As economists talk about rising interest rates for mortgages – probably around mid-2015 – it’s worth having a plan for repaying a home loan at a higher interest rate than the rate at which you borrowed. The risk here is pretty basic: you may have budgeted for monthly repayments of around $1700, but two years later the repayments are $2000. Now what?

The risk of defaulting on a mortgage, or going into arrears, is more evident when you consider that first-home buyers who bought a property in the past few years have never experienced rising interest rates. The last time the cash rate went up was in November 2010. research says that every 0.25 per cent rise on a $300,000 home loan costs an extra $50 a month in repayments; and in the current Reserve Bank survey, their expert panel predicts interest rates will increase 1.5 per cent in the next two to three years.

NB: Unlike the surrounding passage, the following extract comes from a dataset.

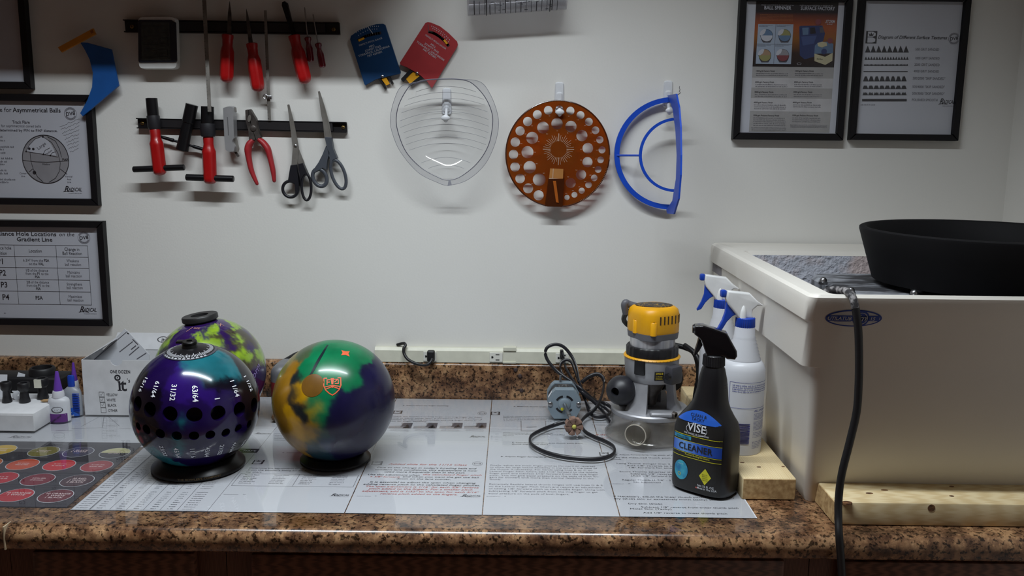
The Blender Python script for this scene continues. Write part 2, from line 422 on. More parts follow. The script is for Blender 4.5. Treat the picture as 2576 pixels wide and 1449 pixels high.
def base_cabinet(xa, xb, label):
    yf = YE + 0.03
    t = thing('base_cabinet', label, 'cabinet', ((xa + xb) / 2, 0, 0), group='base cabinets under the worktop')
    w = (xb - xa) / 2 - 0.0006; top = ZC - 0.0385
    b = MB(); b.box(-w, w, yf + 0.02, -0.002, 0.10, top); b.box(-w, w, yf + 0.09, -0.002, 0.0, 0.10); b.build('body', m_oakv, t)
    s = 0.05
    for a in (-w, w - s): MB().box(a, a + s, yf, yf + 0.02, 0.10, top).build('stile', m_oakv, t)
    for a, c in ((top - 0.012, top), (top - 0.20, top - 0.17), (0.10, 0.14)): MB().box(-w + s, w - s, yf, yf + 0.02, a, c).build('rail', m_oak, t)
    d = MB().rbox(-w + s - 0.008, w - s + 0.008, yf - 0.018, yf - 0.0005, top - 0.172, top - 0.006, 0.005).build('drawer_front', m_oak, t, True)
    MB().tube([(-0.05, yf - 0.045, top - 0.09), (0.05, yf - 0.045, top - 0.09)], 0.006, 8).build('handle', M('steel'), d, True)
    d = MB().rbox(-w + s - 0.008, w - s + 0.008, yf - 0.018, yf - 0.0005, 0.13, top - 0.19, 0.005).build('door', m_oakv, t, True)
    MB().tube([(w - s - 0.03, yf - 0.045, 0.5), (w - s - 0.03, yf - 0.045, 0.62)], 0.006, 8).build('handle', M('steel'), d, True)
_c = [W(q, 1420, -YE - 0.03).x for q in (28, 570, 2035)]
base_cabinet(_c[0] - 0.6, _c[0], 'dark oak base cabinet at the far left, left of the worktop seam')
base_cabinet(_c[0], _c[1], 'dark oak base cabinet below the dark tint chart')
base_cabinet(_c[1], _c[2], 'wide dark oak base cabinet below the bowling balls and router')
base_cabinet(_c[2], XR - 0.002, 'dark oak base cabinet below the white tub')
# ================================================================== TUB, SPINNER, LUMBER
def rrect(x0, x1, y0, y1, r, z, n=5):
    out = []
    for (cx, cy, a) in ((x1 - r, y1 - r, 0), (x0 + r, y1 - r, 90), (x0 + r, y0 + r, 180), (x1 - r, y0 + r, 270)):
        for i in range(n + 1):
            t = R(a + 90 * i / n); out.append((cx + r * math.cos(t), cy + r * math.sin(t), z))
    return out
def loft(mb, loops, cap0=True, cap1=True, mi=0, flip=False):
    n = len(loops[0]); vs = [p for l in loops for p in l]; fs = []
    for i in range(len(loops) - 1):
        for k in range(n):
            l = (k + 1) % n; q = (i * n + k, i * n + l, (i + 1) * n + l, (i + 1) * n + k); fs.append(q)
    if cap0: fs.append(tuple(range(n))[::-1])
    if cap1: fs.append(tuple((len(loops) - 1) * n + k for k in range(n)))
    return mb.add(vs, fs, mi)
SL = 0.27
TX0, TX1, TY0, TY1, TZ = 0.436, 1.062, -0.672, -0.006, 0.362
m_tub = M('tub_plastic', (222, 217, 208), 0.42, noise=(5, (214, 209, 200), 0.5, 0.5), bump=(300, 0.05))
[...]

Whether you’ve recently bought your first home, or you plan to buy property this spring, here are some tips on avoiding the rising interest rate trap:

  • Understand that if interest rates rise by 1.5 per cent, it will add around $300 a month on a $300,000, 25-year loan, or around $600 per month for a $600,000 loan.
  • Be honest about your budget before you borrow. Lenders build a margin into your serviceability, allowing for rising interest rates. But those buffers are not credible if you have understated your monthly outgoings.
  • The “stress test” on a mortgage comes down to your household cash flow: if you’re looking for a loan, don’t “shop” to see what the mortgage providers will lend you – start with what you can afford. If you already have a variable rate loan, do your own stress test: write an honest household budget, and then – if you’ve borrowed at 5 per cent – run a scenario with rates at 7 per cent. Find where you are vulnerable.
  • Start an emergency fund and have a contingency plan in the event of you or your partner losing their job.
  • Prepare a plan by knowing the costs of closing-out an unaffordable loan and selling early if you have to.
  • Explore renting options. You can preserve your asset by renting-out the property and living in a cheaper rental, but will it work in your favour?
  • Know your refinancing options. Remember, once variable rates are rising, fixed rates are unlikely to be cheaper than variable; and if you refinance to a fixed rate now, you’ll still need a plan for when it reverts to a variable rate loan (at a higher rate).
  • Investigate a 100 per cent offset account – it could allow you to build an equity buffer before the rates rise.

The most important aspect for those who have never experienced rising interest rates is to acknowledge and talk about the scenario in advance. If in doubt, speak to a mortgage broker or financial adviser about strategies.

Rising interest rates are not necessarily a disaster – but ignoring them is a big mistake.